Daha önce Haçlı dünyasının sömürge ve soykırım uygulamalarının kısa örneklerinin yer aldığı “HAÇLILARIN KORKUNÇ “SOYKIRIM” TARİHİ” ve “BU SOYKIRIMLARIN HESABINI KİM VERECEK?” başlıklı yazılarda, Batının karanlık yüzünü ortaya koymaya çalışmıştık.
Batı hem İslam ülkelerini hem de Afrika’yı sömürdü. Haçlı saldırıları ile Osmanlı Devleti’nin dağıtılmasından sonra Türkler dahil, Müslüman ülkeler, tutsak hale getirildiler. Müslümanlar son asırda çeşitli Batı ülkelerine gizlice bağlı olan güdümlü yönetimlerce idare edildiler.
Bu sömürü düzenlerine isyan eden yapılar, teşkilatlar, dünyada patron konumunda olan egemen devletlerce “terörist” ilan edildiler. Hem faaliyet gösterdikleri ülkelerin yönetimleri hem de küresel güçler, bunlara savaş başlattılar.
Egemen devletler Müslümanların yer altı ve yer üstü kaynaklarını sistematik olarak sömürdüler. Dünyanın en zengin ülkeleri, en fakir, en geri ülkelere dönüştürüldü. Bakınız Irak’ın durumuna.. Dünyanın en zengin petrol kaynaklarına sahip ülkede insanlar, benzine muhtaç durumdalar.
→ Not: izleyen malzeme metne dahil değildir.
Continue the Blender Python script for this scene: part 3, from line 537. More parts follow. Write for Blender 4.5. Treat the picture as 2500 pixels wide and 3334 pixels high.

Kendi kaynaklarını Amerikan, İngiliz, Fransız şirketleri kullanıyor.
Daha önce farklı şekilde sömürdükleri Irak’ı bu defa Saddam Hüseyin’i bahane ederek çökerttiler. Sudan’da benzer bir durum var. Libya’yı ikiye bölmek için her imkanı kullanıyorlar.
Yer üstü ve yer altı muhteşem zenginliklerin sahibi Müslümanlar, kendi ülkelerinde parya muamelesi görüyorlar.
Bugün İslam İşbirliği Teşkilatı Sosyal Araştırmalar Merkezi’nin raporu İslam dünyasının içinde bulunduğu vahim tabloyu tüm çıplaklığı ile gözler önüne seriyor.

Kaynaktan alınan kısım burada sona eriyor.